About me

selfie beet and Hank

Hank and I examine the beet we grew.

I grew up on that beach up there.  My dad was US Navy, stationed in Rota, Spain in 1964, and that beach was outside my front door.  The ocean surged into the living room during storms, the salt air ate the chrome off of our sky blue Oldsmobile, and I learned something profound living inside the sound of steady breaking surf.  Like most privileged little kids, I had no idea that I was lucky.

I have been teaching English Language Arts in the 11th and 12th grade since 2000 (read my CV.) My degree is in Comparative Literature and Classics, and my focus within my discipline was World Literature, and ultimately Religious Studies.   I’m deeply interested and challenged by personal narrative — what are the stories we weave to make sense of our lives?  Because of course, we live in moments, but then immediately begin to create the story that integrates our experiences into our lives in a meaningful way.  (Listen to a friend or family member tell a story about a shared experience.  The details and focus will differ.)

I love literature and consider myself a reader, but thanks to my early involvement with AP English Language, my career focus has been on expository nonfiction text.  Teaching Expository Reading and Writing has only sharpened and refined this focus on nonfiction.  This is a rich and largely unexplored area for many readers, and I enjoy introducing students to the many great contemporary writers in nonfiction (as I discover them myself).

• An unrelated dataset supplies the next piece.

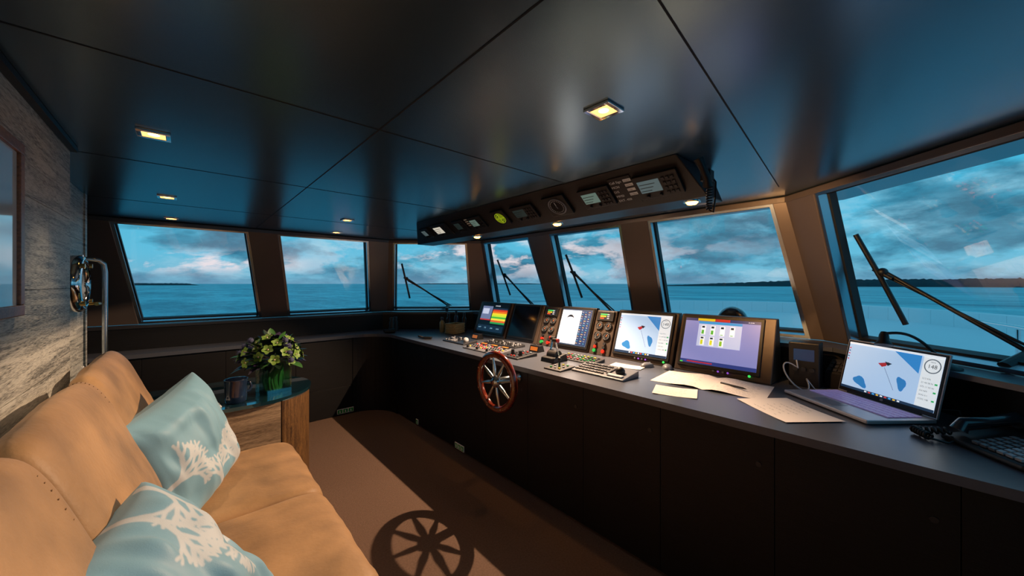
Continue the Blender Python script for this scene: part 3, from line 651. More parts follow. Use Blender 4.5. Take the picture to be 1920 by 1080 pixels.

But in my view, even more exciting than reading is writing. (The two are inseparable.) Helping kids find confidence in their ideas on the page is a source of great satisfaction and great frustration.  Teaching writing is hard and it’s complicated, yet it’s worth every effort.  Writing well is within the grasp of anyone.  It is not magic.  It takes attention and work, and with time, it becomes more natural.

Before I became a teacher, I worked in marketing and communications in a corporate setting.  I wrote under the pressure of a deadline, and had to learn to stay within constraints of  task, audience and purpose; in other words, first I helped to create “the company voice,” and then wrote to maintain that voice in all communications, internal and external.  My boss was ruthless when it came to editing out any of my fanciful flourishes and personal quirks.  At first, his edits hurt my feelings, but eventually I came to see that process as the great education that it was.

When I became a teacher in my early 40s, I knew I had found my raison d’etre.  The work is engaging and worthwhile.  I see 175 students a day; every year I will ask every student to read, to write, to think, to collaborate, and to reflect — I want them to find their own boundary, and then push past it.  It’s hard work for everyone, but we do it. It’s English Language Arts, baby.  Making meaning of our lives through reading and writing, figuring out how to connect with big ideas by engaging with great thinkers, and expressing our truth in a way that others can understand.  I can’t think of anything that matters more to all us: to the scientist, the activist, the mathematician, the historian, the philosopher, the mechanic, the builder, the healer. Learning from others, communicating what we have discovered, making sense of it all — this is the human enterprise.

Sometimes, I regret that I am not a professional writer — especially when the alarm clock goes off so early, or when I find myself confronted by a huge stack of essays to deal with, or when a student stands before me, offering an excuse instead of work.  But when I reflect on all of the great young people I know and have had the great privilege of working with, I know that I am where I belong.  I reason that professional writers are writers who are paid to write, so I squint my eyes a little to fuzz the boundary, and discover I am exactly where I’ve always wanted to be.

Except I do have to roll out of bed earlier than I like.